» **DATASET SECTION**:
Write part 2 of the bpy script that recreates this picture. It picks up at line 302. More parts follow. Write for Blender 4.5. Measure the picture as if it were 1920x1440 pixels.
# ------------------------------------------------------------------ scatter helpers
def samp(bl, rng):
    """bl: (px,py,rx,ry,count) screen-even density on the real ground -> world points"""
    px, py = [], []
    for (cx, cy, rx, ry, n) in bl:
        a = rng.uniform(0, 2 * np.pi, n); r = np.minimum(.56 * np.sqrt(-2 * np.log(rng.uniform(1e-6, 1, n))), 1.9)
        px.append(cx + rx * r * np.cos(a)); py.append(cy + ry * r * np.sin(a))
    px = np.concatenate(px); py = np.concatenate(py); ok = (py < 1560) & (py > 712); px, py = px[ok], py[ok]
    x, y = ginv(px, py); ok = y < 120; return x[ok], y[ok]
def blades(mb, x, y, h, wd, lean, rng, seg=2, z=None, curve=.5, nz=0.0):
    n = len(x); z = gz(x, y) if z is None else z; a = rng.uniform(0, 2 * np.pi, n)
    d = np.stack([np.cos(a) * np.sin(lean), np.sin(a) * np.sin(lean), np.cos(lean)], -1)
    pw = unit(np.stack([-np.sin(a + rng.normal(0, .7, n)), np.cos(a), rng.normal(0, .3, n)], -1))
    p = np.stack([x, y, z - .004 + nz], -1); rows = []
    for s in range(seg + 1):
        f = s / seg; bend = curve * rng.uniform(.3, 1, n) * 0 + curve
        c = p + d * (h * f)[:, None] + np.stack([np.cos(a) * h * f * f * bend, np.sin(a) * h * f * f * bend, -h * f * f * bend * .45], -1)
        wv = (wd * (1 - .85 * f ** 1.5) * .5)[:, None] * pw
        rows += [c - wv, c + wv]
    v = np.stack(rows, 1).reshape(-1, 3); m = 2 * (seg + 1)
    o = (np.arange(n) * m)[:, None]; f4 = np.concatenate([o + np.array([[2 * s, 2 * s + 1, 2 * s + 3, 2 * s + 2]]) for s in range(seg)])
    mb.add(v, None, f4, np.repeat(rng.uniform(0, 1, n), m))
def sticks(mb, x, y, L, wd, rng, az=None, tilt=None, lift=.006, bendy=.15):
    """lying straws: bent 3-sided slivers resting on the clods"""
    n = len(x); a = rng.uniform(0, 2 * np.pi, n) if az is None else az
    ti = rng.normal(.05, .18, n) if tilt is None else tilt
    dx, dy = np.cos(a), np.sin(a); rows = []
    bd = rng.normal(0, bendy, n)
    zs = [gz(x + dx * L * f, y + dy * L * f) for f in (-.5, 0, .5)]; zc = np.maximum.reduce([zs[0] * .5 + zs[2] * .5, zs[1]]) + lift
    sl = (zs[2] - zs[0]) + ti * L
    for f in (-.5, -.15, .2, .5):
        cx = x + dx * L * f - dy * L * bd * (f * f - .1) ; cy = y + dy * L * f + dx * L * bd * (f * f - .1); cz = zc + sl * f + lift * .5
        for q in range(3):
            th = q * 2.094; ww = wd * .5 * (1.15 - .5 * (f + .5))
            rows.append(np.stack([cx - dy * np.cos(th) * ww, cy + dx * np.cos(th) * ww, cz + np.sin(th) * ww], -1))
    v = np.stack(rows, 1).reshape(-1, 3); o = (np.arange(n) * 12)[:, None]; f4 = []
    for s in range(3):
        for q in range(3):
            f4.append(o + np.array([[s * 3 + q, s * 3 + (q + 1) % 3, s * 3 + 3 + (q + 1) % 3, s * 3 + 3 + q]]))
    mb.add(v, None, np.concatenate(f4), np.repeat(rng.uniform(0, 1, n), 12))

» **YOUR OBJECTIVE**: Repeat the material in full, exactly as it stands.

» **FINAL RESULT**:
Write part 2 of the bpy script that recreates this picture. It picks up at line 302. More parts follow. Write for Blender 4.5. Measure the picture as if it were 1920x1440 pixels.
# ------------------------------------------------------------------ scatter helpers
def samp(bl, rng):
    """bl: (px,py,rx,ry,count) screen-even density on the real ground -> world points"""
    px, py = [], []
    for (cx, cy, rx, ry, n) in bl:
        a = rng.uniform(0, 2 * np.pi, n); r = np.minimum(.56 * np.sqrt(-2 * np.log(rng.uniform(1e-6, 1, n))), 1.9)
        px.append(cx + rx * r * np.cos(a)); py.append(cy + ry * r * np.sin(a))
    px = np.concatenate(px); py = np.concatenate(py); ok = (py < 1560) & (py > 712); px, py = px[ok], py[ok]
    x, y = ginv(px, py); ok = y < 120; return x[ok], y[ok]
def blades(mb, x, y, h, wd, lean, rng, seg=2, z=None, curve=.5, nz=0.0):
    n = len(x); z = gz(x, y) if z is None else z; a = rng.uniform(0, 2 * np.pi, n)
    d = np.stack([np.cos(a) * np.sin(lean), np.sin(a) * np.sin(lean), np.cos(lean)], -1)
    pw = unit(np.stack([-np.sin(a + rng.normal(0, .7, n)), np.cos(a), rng.normal(0, .3, n)], -1))
    p = np.stack([x, y, z - .004 + nz], -1); rows = []
    for s in range(seg + 1):
        f = s / seg; bend = curve * rng.uniform(.3, 1, n) * 0 + curve
        c = p + d * (h * f)[:, None] + np.stack([np.cos(a) * h * f * f * bend, np.sin(a) * h * f * f * bend, -h * f * f * bend * .45], -1)
        wv = (wd * (1 - .85 * f ** 1.5) * .5)[:, None] * pw
        rows += [c - wv, c + wv]
    v = np.stack(rows, 1).reshape(-1, 3); m = 2 * (seg + 1)
    o = (np.arange(n) * m)[:, None]; f4 = np.concatenate([o + np.array([[2 * s, 2 * s + 1, 2 * s + 3, 2 * s + 2]]) for s in range(seg)])
    mb.add(v, None, f4, np.repeat(rng.uniform(0, 1, n), m))
def sticks(mb, x, y, L, wd, rng, az=None, tilt=None, lift=.006, bendy=.15):
    """lying straws: bent 3-sided slivers resting on the clods"""
    n = len(x); a = rng.uniform(0, 2 * np.pi, n) if az is None else az
    ti = rng.normal(.05, .18, n) if tilt is None else tilt
    dx, dy = np.cos(a), np.sin(a); rows = []
    bd = rng.normal(0, bendy, n)
    zs = [gz(x + dx * L * f, y + dy * L * f) for f in (-.5, 0, .5)]; zc = np.maximum.reduce([zs[0] * .5 + zs[2] * .5, zs[1]]) + lift
    sl = (zs[2] - zs[0]) + ti * L
    for f in (-.5, -.15, .2, .5):
        cx = x + dx * L * f - dy * L * bd * (f * f - .1) ; cy = y + dy * L * f + dx * L * bd * (f * f - .1); cz = zc + sl * f + lift * .5
        for q in range(3):
            th = q * 2.094; ww = wd * .5 * (1.15 - .5 * (f + .5))
            rows.append(np.stack([cx - dy * np.cos(th) * ww, cy + dx * np.cos(th) * ww, cz + np.sin(th) * ww], -1))
    v = np.stack(rows, 1).reshape(-1, 3); o = (np.arange(n) * 12)[:, None]; f4 = []
    for s in range(3):
        for q in range(3):
            f4.append(o + np.array([[s * 3 + q, s * 3 + (q + 1) % 3, s * 3 + 3 + (q + 1) % 3, s * 3 + 3 + q]]))
    mb.add(v, None, np.concatenate(f4), np.repeat(rng.uniform(0, 1, n), 12))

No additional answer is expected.